Another reason to expect number-crunching and big-data management to converge
Dan Olds argues that Oracle is likely to pursue commercially-substantive high performance computing (HPC), emphasis mine:
I just don’t see Oracle abandoning HPC entirely. I think it may call it by some other name or describe it differently, but it will be in the high throughput computing business for the foreseeable future.
There are some interesting angles for it to pursue. Many of its best commercial customers have sizeable HPC or HPC-like workloads that Oracle can now (with the addition of Sun) compete for. I don’t see it passing up those opportunities.
Oracle can also look to specialize on certain subsets of the market and provide more of a solution rather than piece parts. I wouldn’t be surprised to hear of it offering an Exadata-like system that is optimized for, say, seismic or financial services. In fact, Exadata as it stands today is a decent fit for financial service analytic workloads.
HPC can be a profitable business and, in a lot of organizations, it’s growing faster than traditional business processing. From Oracle’s perspective, what’s not to like?

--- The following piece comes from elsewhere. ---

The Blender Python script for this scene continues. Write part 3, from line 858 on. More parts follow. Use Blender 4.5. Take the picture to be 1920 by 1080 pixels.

Now, except for the Exadata-in-financial-services comment, that’s not directly an argument for the convergence of number crunching and data management. However, I think Netezza and Aster Data are showing the way for that convergence. So, up to a point, is the scientific-research community. And of course the Hadoop guys think they have the best way to that convergent future.
But if Dan Olds is right that the best technologies for Oracle to pursue HPC and big-data processing with aren’t all that far apart, then the chances that Oracle will indeed pursue their convergence are pretty high. And that would amount to critical mass for the trend.